Pero estábamos en la cabeza y en ella se concretan las modas en los pelos y peinados. Cuando yo era niño, ningún padre ni madre se aventuraban a las melenas de estos tiempos: el niño bien arregladito tenía sus medidas en el pelo y de ellas no se salía. Desde la pubertad, ya no había cambios en el hombre, salvo en aquellos pocos casos de universitarios que extendían sus melenas en una muestra mitad protesta mitad moda. Hasta que un día, sin saber muy bien por qué, los pelos se empezaban a escapar y a descolgar como por encanto y, sin saber muy bien cómo, se encontraba uno con entradas que amenazaban con espacios libres en la cabeza de mayor extensión. En algún momento, el hombre se olvidaba de todo y cargaba con esa carencia hasta el final de sus días. Aún no habían aparecido los implantes ni se organizaban viajes a Turquía: el mundo tenía unos límites más reducidos y todo quedaba a beneficio de inventario y de resignación.

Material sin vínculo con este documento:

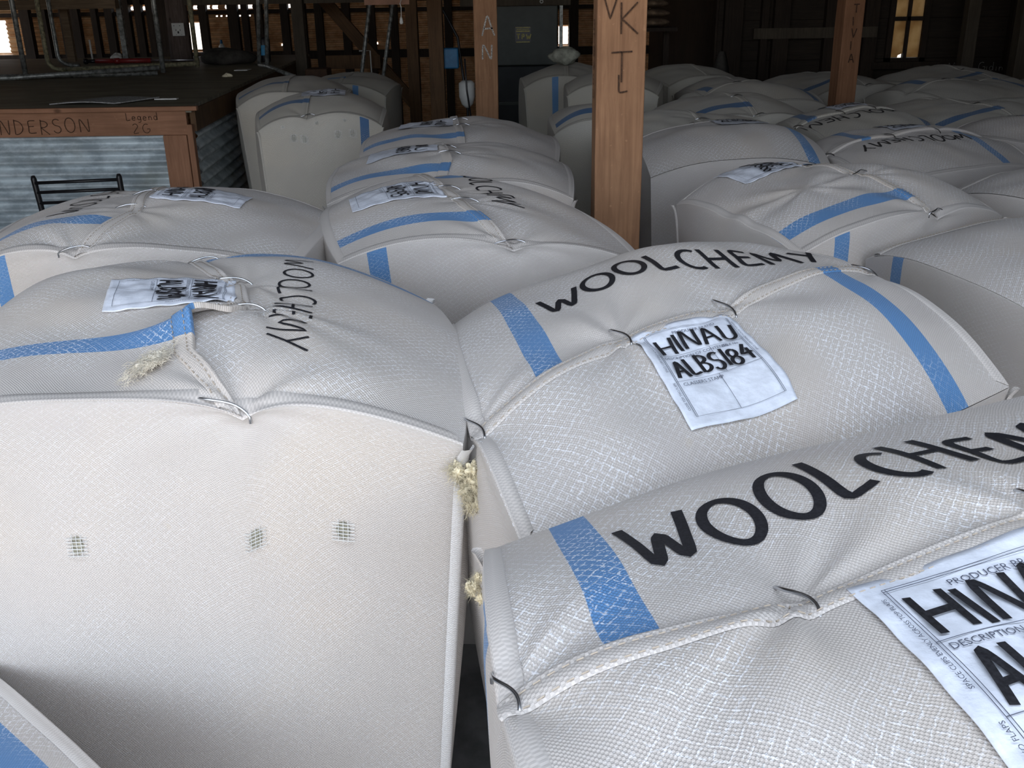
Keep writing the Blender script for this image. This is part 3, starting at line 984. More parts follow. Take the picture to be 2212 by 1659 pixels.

No ocurría lo mismo con el pelo de las mujeres. Cada edad tenía su forma y su cuidado. En mi pueblo, las mujeres jóvenes esparcían su pelo en melena al viento, como formando dibujos en el aire. Después del casamiento, hasta los pelos tenían que guardar sus reglas. Y aquellas melenas abundantes y despistadas daban lugar, en una edad indefinida, a moños recogidos en lo que parecía un mundo en miniatura, como si el pelo también tuviera que someterse a un recogimiento misterioso y las medidas se redujeran a un símbolo sentado en la cabeza, desde el que había que adivinar qué se escondía debajo. Tal vez las numerosas ocupaciones no permitían más libertades y el moño viniera a resumir la necesidad de prescindir de ese apéndice que embellece la cabeza, oculta sus propiedades y deja en la duda siempre lo que esconde y cobija. Cuando la edad avanzaba, el moño era casi obligatorio. No imagino casi a ninguna mujer de edad avanzada con el cabello al aire, formando melenas y figuras libres. Allí, en el moño, en aquella pequeña esfera, se guardaban todos los secretos y acaso también un buen puñado de deseos no cumplidos.

Me miro en el espejo y evoco la certeza de mi pelo en todo su esplendor. Lo pondría al lado de aquellos moños de las mujeres de mi infancia y los llevaría de paseo para soltarlos a la libertad del viento y de los sueños. Eso, de los sueños.